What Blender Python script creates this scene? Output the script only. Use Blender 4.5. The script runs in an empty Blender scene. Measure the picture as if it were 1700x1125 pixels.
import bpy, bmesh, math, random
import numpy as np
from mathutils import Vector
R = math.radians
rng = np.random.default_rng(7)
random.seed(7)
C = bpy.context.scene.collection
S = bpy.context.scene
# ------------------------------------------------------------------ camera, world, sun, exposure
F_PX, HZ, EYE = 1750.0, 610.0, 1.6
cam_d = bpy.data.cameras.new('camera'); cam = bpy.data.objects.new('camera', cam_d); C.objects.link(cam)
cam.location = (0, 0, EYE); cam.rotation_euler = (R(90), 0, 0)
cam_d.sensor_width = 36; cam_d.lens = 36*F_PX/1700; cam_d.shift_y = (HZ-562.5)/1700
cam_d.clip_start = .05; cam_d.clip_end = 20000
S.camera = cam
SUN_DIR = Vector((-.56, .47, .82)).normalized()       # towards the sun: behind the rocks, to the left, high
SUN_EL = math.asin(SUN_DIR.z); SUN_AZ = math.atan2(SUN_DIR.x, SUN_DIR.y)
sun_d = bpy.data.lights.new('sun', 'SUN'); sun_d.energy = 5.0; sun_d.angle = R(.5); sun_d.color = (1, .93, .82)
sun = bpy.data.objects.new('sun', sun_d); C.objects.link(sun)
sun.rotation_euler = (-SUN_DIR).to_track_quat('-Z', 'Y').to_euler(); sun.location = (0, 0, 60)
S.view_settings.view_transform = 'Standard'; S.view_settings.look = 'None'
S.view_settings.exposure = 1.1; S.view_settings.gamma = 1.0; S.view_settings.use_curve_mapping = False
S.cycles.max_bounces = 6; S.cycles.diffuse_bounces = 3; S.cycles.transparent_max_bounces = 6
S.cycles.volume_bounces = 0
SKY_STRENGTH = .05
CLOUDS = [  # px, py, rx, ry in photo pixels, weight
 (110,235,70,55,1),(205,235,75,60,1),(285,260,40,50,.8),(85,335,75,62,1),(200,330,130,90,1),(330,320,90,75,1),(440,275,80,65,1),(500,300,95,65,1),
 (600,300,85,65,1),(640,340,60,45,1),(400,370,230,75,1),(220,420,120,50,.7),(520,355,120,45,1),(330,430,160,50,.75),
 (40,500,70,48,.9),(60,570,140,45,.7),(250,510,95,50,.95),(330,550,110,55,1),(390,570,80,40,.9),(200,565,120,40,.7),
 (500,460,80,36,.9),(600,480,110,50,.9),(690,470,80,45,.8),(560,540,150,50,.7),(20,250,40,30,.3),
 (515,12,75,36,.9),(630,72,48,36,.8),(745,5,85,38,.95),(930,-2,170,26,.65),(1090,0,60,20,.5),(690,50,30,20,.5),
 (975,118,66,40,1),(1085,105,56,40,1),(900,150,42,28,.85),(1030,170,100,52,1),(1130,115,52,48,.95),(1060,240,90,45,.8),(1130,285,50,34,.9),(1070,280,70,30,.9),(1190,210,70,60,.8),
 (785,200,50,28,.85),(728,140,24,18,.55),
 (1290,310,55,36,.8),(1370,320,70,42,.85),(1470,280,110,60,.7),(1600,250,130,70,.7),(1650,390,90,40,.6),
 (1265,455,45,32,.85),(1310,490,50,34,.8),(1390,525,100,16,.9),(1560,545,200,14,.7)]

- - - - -

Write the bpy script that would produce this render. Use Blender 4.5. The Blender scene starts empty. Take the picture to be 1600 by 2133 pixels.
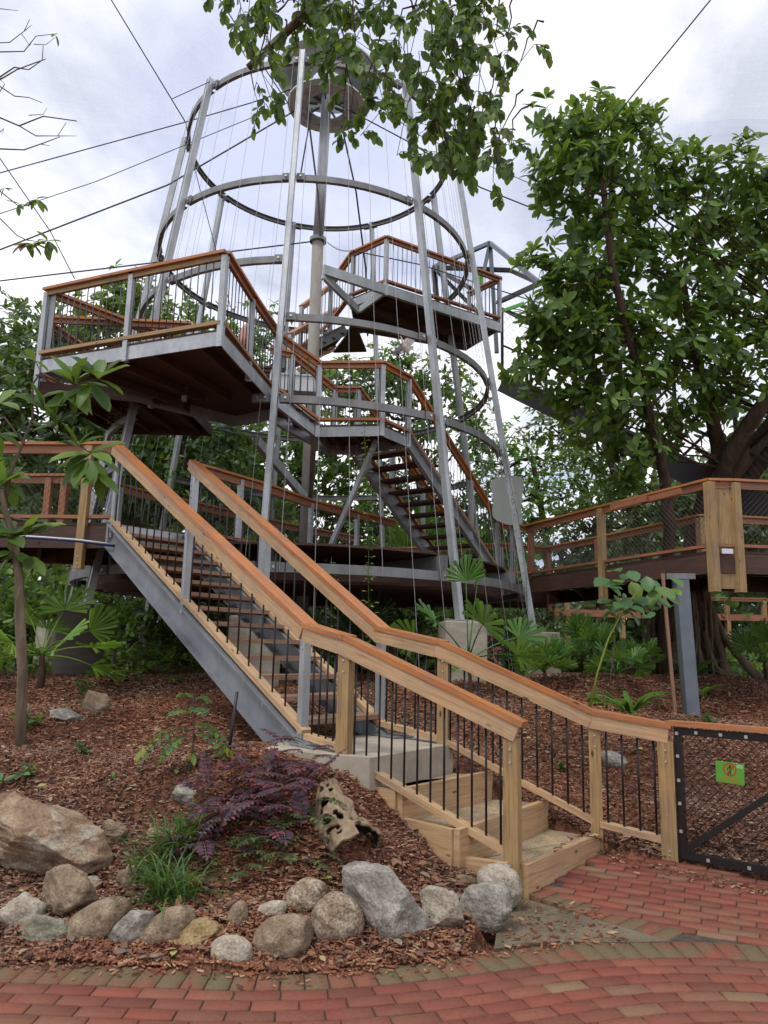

- - - - -

Extract all lines that hold the word "empty".

* SOLUTION TO THE EXERCISE *
What Blender Python script creates this scene? Output the script only. Use Blender 4.5. The script runs in an empty Blender scene. Measure the picture as if it were 1700x1125 pixels.
Write the bpy script that would produce this render. Use Blender 4.5. The Blender scene starts empty. Take the picture to be 1600 by 2133 pixels.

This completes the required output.